Origins of Terrestrial Organic Matter in Surface Sediments of the East China Sea Shelf

Terrestrial organic matter(TOM) is an important component of marine sedimentary OM, and revealing the origins and transport mechanisms of TOM to the East China Sea(ECS) is important for understanding regional carbon cycle. A novel approach combining molecular proxies and compound-specific carbon isotopes is used to quantitatively constrain the origins and transport mechanisms of TOM in surface sediments from the ECS shelf.

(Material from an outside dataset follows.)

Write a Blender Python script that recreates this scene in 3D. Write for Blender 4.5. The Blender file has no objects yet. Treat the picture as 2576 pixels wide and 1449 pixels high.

The content of terrestrial biomarkers of(C_(27)+C_(29)+C_(31)) n-alkanes(52 to 580 ng g^(-1)) revealed a seaward decreasing trend, the δ^(13)CTOC values(-20.6‰ to-22.7‰) were more negative near the coast, and the TMBR(terrestrial and marine biomarker ratio) values(0.06 to 0.40) also revealed a seaward decreasing trend. These proxies all indicated more TOM(up to 48%) deposition in the coastal areas. The Alkane Index, the ratio of C_(29)/(C_(29)+C_(31)) n-alkanes indicated a higher proportion of grass vegetation in the coastal area; While the δ13C values of C_(29) n-alkane(-_(29).3‰ to-33.8‰) indicated that terrestrial plant in the sediments of the ECS shelf were mainly derived from C_3 plants. Cluster analysis afforded detailed estimates of different-sourced TOM contributions and transport mechanisms. TOM in the Zhejiang-Fujian coastal area was mostly delivered by the Changjiang River, and characterized by higher %TOM(up to 48%), higher %C_3 plant OM(68%-85%) and higher grass plant OM(56%-61%); TOM in the mid-shelf area was mostly transported by aerosols, and characterized by low %TOM(less than 17%), slightly lower C_3 plant OM(56%-72%) and lower grass plant OM(49%-55%).